10 June 2011

Hudson Bay, Josef Mach, and Filet Mignon

     So I've had an alright off-day {how about you? comes automatically to mind} yesterday.  The kind where one wakes early and lingers over the course of two pots of coffee into the afternoon; scrolling through the news for anything interesting, a string of movies playing themselves out through the Netflix in the background (Superman II, Ransom, Johnny DangerouslyRevenge of the Nerds, Highlander...) while a rousing computer game is being played listlessly, or an article or two typed halfway and scrapped, or the inevitable thought that draws one to the Wikipedia.
     My thoughts of the day were on the Hudson Bay Company and Westerns (as a genre); pursuing the former led to a cool map and the knowledge that the company is still extant and run/owned by Americans as a sort of historical Eddie Bauer; the latter led me to the subgenre of the Ostern, a soviet-era Western (Stalin's favorite genre, surprisingly) which bucks its American counterpart by vilifying the settlers and portraying strong, defiant Natives.  The more accessible of these (again, via the Netflix) are the films of Josef Mach.  I've dropped two onto the queue, so we'll see how it goes eventually.

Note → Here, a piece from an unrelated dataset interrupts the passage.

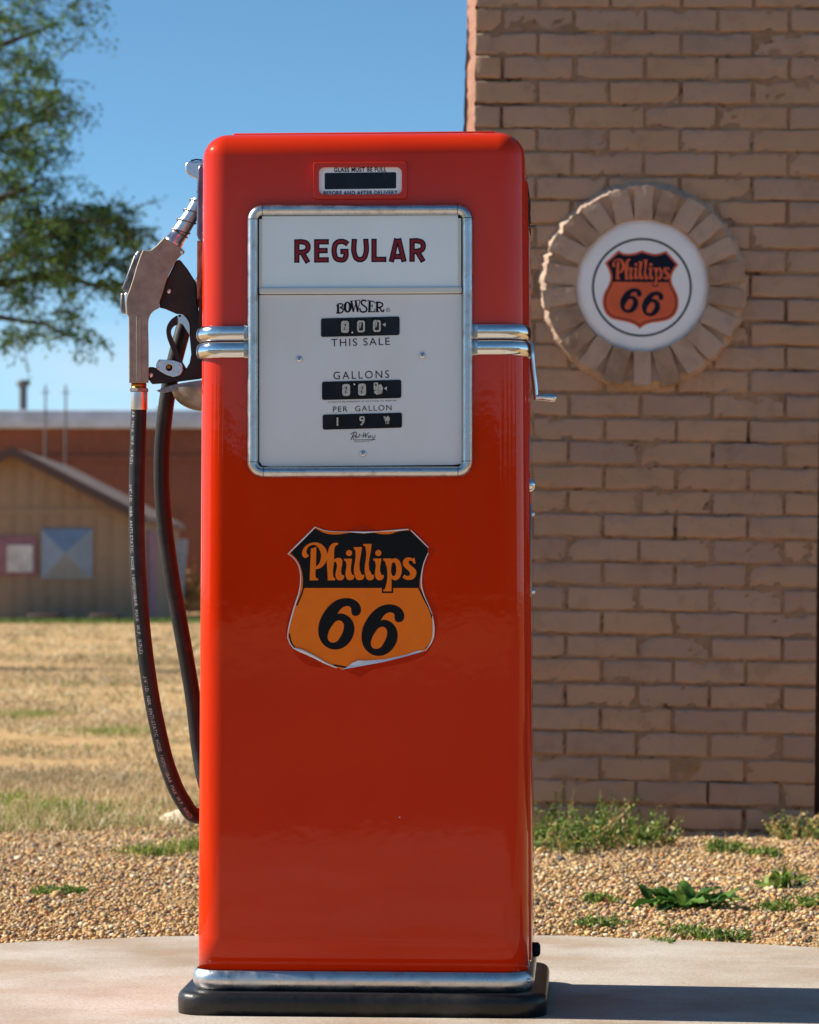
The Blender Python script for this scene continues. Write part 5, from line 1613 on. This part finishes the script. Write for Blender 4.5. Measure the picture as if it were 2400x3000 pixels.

     Finally the day was capped off with a grand meal of filet mignon, whipped potatoes, and frozen yellow corn (meal fit for kings, that!).  Earlier in the day I had placed the four filets into a freezer bag with a considerable amount of butter, freshly crushed garlic, and just a touch (just a touch, mind) of the Worchestershire.  Lop that back into the fridge, and by sixish you're set and ready to go like!  I sauteed some onions and Portobello mushrooms for a couple of minutes, removed them, then put down the steaks on a HI heat for a minute and a half per side; crank it back to a MED setting and cover with the mushrooms etc for a few more minutes.  And voila! ready to eat {and damnably delicious}.
     End it with an evening at the bars, and that is a Rudian day off.